Recently I spent the weekend caving.  We left Toulouse at 8.30 and at 10.00 met a team which had recently discovered a new pot.  The reason for Jauzion’s interest was that it occurred in an important position and promised to connect with another system.  The hole was reckoned to be an hour and a half’s trudge and we took with us about 200 metres of ladder.  I tried to look as though I was used to carrying all my gear plus two ladders when a native stopped with a great mucky cart pulled by two steaming oxen and offered to carry the gear part way.  The ladders and gear plopped into the manure in the cart.  I explained I needed to carry mine for exercise.  I suppose I’m too civilised.

At the pot, which looked like other pots, we ate lunch and started down about 13.00 hours.  There was quite a bit of twiddling around because the discoverers were obviously novices and during the pauses I demonstrated knots.  We didn’t like to interfere too much because it was their discovery but I found my patience running low later on when I realised that we were in for a 12 hour trip that need only have taken half the time!  The pot was finally bottomed at 160 metres (530ft.) where a way on seemed likely if persuaded.  Quite a successful trip in that surveying and geological observations confirmed a fault system on the required line.  We got to bed at 3.00 hours in the morning.

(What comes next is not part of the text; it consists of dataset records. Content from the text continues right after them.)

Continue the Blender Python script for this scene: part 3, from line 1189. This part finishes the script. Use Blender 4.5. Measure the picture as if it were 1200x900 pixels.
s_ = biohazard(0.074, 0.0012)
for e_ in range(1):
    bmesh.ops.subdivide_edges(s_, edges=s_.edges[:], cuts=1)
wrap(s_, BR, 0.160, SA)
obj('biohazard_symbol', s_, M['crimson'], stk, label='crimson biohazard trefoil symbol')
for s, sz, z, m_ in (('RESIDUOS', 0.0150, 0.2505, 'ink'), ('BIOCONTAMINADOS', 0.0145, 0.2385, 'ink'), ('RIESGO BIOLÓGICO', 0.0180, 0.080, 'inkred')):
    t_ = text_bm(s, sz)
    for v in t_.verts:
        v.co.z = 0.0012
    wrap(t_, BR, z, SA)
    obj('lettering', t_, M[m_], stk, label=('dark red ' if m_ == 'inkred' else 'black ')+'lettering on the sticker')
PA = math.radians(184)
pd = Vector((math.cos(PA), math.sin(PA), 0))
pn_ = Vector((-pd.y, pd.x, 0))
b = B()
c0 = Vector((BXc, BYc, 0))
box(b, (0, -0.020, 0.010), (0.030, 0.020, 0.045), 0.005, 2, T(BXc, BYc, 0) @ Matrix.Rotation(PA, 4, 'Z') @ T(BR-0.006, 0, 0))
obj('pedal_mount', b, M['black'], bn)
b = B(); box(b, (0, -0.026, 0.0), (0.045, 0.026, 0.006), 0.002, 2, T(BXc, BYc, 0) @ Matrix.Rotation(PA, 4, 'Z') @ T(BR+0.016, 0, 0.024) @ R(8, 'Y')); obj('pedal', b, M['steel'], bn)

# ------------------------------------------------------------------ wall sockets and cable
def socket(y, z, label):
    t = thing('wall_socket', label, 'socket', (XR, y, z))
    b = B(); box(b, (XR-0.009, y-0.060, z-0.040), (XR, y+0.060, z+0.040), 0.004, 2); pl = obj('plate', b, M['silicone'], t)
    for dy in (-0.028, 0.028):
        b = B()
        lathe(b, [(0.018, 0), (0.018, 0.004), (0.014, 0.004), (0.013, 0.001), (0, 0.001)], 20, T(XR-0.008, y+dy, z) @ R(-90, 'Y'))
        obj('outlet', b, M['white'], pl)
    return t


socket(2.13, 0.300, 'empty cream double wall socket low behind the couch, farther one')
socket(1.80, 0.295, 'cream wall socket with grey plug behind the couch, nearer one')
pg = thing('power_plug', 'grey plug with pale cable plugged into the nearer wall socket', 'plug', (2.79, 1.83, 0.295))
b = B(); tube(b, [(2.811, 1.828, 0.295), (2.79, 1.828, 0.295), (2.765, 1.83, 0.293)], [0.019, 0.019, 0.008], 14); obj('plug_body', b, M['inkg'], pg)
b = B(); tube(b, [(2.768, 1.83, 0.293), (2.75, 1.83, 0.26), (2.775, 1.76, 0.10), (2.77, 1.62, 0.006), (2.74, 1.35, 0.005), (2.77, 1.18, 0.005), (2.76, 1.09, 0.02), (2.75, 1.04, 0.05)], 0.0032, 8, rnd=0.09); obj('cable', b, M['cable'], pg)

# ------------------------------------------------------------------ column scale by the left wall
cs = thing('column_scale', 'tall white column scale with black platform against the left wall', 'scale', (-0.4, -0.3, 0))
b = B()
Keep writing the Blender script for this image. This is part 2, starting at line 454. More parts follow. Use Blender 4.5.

The next day was described as a potter round looking at possible sites.  So we climbed Trifan by the Heather Terrace (so to speak) and spent an hour before lunch in an enormous tunnel of a grotto boring straight into the mountain for 1,000ft. and ending in a lake..  Very scenic.  After lunch, taken under the huge arch of the entrance, and consisting of bags of fresh bread, pate, cheese, and more bottles of wine than blokes, we set off across the equivalent of the Glyder (though thoroughly wooded).  Lots and lots of possibilities which were marked with red bands for future investigation.

Incidentally. French picnics are dynamite.  I first learnt this on a skiing trip (no I didn’t break my leg Alfie). Before lunch I was skiing adequately but with great care.  After, I was brilliantly rushing up the lift and swishing down the slope feeling very good indeed.  But sort of sloshy inside!

                        Cheers, Kangy.